I was going to have people over at my house today, but J. can't do
anything cuz he's grounded so I don't feel like it. I mean, my mom was
all whatever about even letting people come over in the first place and
I don't feel like getting yelled at over it all next week if J. isn't
even going to be there. so oh well. it's kind of depressing, but I'm
not sure how much longer me and J. are going to last. It feels like
it's not going anywhere. what we really need to do is see eachother
outside of school and actually talk...but that just hasn't happened. he
lives like far away and his parents are crazy so he can never do
anything. I want to get to know him better, but I don't know how I'm
going to do that if I just keep on seeing him before school starts, in
band, then lunch, then for like 3 minutes when the school day is over.
everything has been kind of weird since he didn't tell me that he was
cutting and I found out from someone else.
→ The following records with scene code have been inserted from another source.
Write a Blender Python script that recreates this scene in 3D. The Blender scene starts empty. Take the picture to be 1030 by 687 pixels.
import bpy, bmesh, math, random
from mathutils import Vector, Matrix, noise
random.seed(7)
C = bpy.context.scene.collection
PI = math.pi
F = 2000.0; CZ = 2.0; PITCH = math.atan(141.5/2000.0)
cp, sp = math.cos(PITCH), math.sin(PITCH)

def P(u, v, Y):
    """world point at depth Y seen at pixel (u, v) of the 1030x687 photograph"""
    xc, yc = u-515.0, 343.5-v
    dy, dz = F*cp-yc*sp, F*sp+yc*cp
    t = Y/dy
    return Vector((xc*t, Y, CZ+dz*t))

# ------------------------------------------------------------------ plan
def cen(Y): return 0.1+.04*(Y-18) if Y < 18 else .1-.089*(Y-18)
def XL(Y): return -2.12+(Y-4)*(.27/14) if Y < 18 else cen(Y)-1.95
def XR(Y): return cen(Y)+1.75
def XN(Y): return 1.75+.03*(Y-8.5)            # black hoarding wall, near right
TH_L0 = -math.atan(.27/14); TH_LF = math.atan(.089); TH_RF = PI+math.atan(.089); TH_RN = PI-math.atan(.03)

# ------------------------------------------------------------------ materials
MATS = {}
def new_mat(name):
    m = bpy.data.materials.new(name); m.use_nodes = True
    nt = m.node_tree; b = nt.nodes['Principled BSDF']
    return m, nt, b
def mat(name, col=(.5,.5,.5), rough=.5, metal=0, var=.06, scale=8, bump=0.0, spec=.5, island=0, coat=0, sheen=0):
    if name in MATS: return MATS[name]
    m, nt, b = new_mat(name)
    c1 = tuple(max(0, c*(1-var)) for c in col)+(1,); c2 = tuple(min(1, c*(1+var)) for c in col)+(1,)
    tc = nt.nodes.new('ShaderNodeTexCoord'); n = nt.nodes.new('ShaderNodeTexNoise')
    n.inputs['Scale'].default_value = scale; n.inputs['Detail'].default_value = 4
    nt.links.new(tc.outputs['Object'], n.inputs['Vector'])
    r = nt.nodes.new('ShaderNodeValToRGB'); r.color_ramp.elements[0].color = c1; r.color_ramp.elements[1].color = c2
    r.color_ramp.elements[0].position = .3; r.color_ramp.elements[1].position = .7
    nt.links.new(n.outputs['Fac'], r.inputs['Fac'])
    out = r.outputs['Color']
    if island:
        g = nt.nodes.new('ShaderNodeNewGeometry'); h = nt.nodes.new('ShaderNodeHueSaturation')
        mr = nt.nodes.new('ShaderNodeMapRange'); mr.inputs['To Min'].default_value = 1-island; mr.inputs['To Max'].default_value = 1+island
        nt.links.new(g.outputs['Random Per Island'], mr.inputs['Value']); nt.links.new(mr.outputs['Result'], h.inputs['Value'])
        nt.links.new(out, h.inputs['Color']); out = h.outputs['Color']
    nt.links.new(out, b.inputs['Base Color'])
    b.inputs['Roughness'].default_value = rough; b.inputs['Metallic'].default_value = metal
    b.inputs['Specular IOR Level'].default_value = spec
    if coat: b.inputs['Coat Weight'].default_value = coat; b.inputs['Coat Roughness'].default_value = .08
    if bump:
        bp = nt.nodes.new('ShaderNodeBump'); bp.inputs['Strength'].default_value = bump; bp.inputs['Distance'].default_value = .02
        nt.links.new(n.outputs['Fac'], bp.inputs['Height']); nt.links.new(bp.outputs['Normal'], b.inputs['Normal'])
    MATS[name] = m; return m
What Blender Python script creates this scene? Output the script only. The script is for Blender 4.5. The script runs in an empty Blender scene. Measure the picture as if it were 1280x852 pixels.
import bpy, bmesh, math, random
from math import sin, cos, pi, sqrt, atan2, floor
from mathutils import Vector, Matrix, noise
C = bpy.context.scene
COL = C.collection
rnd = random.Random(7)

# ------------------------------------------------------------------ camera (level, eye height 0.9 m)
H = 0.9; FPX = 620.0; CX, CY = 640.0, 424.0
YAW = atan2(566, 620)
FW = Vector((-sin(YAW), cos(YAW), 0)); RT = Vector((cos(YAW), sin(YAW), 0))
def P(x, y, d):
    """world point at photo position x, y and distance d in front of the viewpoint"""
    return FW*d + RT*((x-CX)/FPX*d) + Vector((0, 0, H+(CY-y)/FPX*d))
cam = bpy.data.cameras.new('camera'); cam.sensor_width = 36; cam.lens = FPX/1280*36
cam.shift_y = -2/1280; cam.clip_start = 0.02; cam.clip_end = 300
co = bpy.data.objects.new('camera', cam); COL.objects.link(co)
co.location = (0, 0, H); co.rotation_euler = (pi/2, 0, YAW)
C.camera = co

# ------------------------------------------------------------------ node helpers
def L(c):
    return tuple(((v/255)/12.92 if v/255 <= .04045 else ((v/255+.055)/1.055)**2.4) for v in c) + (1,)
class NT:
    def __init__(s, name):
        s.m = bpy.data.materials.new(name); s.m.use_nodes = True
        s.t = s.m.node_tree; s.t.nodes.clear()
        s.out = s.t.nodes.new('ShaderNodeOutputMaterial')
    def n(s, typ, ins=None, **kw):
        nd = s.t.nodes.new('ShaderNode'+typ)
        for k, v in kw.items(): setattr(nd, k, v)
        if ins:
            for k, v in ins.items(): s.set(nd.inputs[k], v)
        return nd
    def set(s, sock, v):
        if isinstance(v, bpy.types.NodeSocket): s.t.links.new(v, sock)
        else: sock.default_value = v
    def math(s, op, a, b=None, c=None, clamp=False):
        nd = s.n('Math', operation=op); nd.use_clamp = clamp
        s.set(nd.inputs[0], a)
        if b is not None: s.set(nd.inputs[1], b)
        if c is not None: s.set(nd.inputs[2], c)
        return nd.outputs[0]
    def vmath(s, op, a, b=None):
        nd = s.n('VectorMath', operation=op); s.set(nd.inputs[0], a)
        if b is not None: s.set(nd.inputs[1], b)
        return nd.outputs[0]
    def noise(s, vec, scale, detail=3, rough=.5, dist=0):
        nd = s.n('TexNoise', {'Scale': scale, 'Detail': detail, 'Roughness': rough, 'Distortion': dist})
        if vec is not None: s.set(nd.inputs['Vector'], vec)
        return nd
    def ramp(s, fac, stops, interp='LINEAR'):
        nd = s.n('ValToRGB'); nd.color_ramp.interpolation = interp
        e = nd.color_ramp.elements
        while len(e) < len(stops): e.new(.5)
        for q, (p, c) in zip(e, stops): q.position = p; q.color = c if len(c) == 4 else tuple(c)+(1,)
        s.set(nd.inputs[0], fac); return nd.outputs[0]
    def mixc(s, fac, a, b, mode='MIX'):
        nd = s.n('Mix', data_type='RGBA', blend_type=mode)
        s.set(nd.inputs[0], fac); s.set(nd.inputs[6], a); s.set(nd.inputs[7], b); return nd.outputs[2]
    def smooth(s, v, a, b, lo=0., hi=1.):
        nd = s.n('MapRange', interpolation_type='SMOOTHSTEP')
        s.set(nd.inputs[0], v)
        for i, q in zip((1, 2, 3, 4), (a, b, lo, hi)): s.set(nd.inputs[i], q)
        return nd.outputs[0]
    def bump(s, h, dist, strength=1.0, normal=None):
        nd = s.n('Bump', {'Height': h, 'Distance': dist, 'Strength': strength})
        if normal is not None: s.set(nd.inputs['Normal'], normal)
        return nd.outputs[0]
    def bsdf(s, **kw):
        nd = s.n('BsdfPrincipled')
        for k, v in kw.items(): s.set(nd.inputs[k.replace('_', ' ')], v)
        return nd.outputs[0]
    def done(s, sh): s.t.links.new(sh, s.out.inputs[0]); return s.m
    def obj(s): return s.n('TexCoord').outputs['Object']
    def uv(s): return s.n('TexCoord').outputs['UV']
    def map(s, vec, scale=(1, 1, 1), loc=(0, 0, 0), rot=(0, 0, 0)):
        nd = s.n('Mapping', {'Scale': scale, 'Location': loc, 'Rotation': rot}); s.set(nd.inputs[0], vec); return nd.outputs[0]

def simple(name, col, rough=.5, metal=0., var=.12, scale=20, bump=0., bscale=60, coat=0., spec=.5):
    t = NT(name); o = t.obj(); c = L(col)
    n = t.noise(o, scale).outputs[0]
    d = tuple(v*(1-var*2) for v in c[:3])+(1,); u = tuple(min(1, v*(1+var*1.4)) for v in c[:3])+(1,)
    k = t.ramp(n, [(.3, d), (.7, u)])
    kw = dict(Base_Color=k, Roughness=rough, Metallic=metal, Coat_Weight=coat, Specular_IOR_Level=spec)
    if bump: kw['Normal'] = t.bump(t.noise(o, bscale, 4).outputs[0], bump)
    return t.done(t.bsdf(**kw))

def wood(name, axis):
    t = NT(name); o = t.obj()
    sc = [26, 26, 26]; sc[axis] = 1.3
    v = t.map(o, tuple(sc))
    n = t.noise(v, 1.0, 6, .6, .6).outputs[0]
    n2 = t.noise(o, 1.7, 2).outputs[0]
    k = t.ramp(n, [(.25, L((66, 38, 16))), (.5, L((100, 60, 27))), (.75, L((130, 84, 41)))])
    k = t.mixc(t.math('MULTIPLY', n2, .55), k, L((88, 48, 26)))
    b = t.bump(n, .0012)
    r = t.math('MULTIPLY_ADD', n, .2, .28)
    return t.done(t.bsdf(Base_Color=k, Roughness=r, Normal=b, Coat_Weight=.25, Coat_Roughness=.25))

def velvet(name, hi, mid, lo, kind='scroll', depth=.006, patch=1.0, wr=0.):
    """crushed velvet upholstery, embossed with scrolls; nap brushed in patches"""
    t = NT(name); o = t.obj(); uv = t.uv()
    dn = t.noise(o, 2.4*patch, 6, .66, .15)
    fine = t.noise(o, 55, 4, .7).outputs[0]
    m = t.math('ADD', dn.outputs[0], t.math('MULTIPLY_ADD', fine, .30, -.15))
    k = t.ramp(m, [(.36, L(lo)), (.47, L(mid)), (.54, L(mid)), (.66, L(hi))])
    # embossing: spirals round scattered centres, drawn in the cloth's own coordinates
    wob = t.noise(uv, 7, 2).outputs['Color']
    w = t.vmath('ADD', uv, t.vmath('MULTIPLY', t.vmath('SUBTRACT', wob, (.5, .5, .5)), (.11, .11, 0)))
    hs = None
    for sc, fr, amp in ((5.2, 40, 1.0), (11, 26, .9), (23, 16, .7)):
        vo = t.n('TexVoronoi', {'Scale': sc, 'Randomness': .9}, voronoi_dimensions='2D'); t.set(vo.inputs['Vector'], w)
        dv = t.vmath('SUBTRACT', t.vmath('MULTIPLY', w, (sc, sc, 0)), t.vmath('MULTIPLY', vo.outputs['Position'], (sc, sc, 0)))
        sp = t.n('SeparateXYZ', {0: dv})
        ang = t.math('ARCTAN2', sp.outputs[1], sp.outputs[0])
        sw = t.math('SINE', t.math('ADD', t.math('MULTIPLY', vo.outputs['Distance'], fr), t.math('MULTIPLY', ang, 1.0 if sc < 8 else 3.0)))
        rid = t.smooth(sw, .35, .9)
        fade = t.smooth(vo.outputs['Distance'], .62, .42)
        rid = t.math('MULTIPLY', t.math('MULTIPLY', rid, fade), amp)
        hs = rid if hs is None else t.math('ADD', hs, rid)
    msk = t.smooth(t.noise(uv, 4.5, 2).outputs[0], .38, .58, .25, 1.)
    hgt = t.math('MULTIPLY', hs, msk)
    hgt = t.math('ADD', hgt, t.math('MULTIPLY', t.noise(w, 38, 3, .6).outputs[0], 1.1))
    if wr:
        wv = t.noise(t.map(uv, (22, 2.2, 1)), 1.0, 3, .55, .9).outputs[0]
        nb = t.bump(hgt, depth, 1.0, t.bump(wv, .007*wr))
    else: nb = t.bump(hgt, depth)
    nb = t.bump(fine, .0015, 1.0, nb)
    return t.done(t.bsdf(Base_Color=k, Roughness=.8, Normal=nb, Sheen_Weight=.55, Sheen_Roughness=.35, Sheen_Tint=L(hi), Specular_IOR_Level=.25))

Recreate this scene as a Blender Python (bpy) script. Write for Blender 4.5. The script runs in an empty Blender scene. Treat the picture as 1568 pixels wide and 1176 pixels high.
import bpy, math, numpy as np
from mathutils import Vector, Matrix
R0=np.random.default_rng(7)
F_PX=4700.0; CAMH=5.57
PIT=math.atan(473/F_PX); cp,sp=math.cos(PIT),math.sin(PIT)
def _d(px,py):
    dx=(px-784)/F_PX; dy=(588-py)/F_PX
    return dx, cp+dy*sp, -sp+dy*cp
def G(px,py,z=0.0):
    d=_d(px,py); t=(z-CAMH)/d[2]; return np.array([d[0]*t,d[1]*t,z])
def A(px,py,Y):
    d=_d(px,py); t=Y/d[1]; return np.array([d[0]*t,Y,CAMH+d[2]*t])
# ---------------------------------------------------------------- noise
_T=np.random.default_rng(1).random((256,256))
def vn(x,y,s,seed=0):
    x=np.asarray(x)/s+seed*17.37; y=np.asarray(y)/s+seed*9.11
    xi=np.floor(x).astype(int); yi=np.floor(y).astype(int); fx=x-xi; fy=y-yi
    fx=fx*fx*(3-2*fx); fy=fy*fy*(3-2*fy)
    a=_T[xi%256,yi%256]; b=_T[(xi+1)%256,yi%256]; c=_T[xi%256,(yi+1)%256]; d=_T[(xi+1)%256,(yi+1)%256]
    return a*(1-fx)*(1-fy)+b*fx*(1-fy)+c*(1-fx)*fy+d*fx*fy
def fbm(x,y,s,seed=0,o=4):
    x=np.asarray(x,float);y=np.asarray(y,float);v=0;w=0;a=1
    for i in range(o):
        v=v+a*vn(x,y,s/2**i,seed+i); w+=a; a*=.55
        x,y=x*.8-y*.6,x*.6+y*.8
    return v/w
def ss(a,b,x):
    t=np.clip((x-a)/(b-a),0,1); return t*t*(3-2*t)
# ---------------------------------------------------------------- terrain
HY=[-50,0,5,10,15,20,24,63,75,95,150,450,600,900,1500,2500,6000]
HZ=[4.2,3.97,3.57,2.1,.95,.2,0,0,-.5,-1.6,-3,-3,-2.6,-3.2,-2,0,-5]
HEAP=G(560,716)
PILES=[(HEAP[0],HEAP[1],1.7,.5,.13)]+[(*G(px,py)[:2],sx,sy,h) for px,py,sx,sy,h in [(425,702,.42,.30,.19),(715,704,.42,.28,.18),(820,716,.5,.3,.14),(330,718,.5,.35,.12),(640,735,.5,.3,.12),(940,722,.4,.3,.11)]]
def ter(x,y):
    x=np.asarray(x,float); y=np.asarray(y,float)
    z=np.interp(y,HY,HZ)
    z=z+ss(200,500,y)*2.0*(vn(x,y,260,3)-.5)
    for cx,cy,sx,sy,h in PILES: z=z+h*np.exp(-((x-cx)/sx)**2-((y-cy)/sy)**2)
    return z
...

I told him that there had to
be communication with us, otherwise it wouldn't work, and he said that
he wouldn't hide anything else from me. but I feel like we need to talk
about that more, maybe, or just about everything in general. like us. I
don't know, maybe I'm making this whole thing too serious. but I feel
like I like him a lot and I don't want to just give up on this. he's
different than any of the other boyfriends I've had, I never really
took any of the other "relationships" seriously. I mean, how serious
can something be in middle school? but now it's like different and I
don't want to let this go too easily. things didn't work, AT ALL, with
K., and I want it to work with J. I really do. I just feel helpless,
though, like this weirdness is all my fault. I don't know what to do.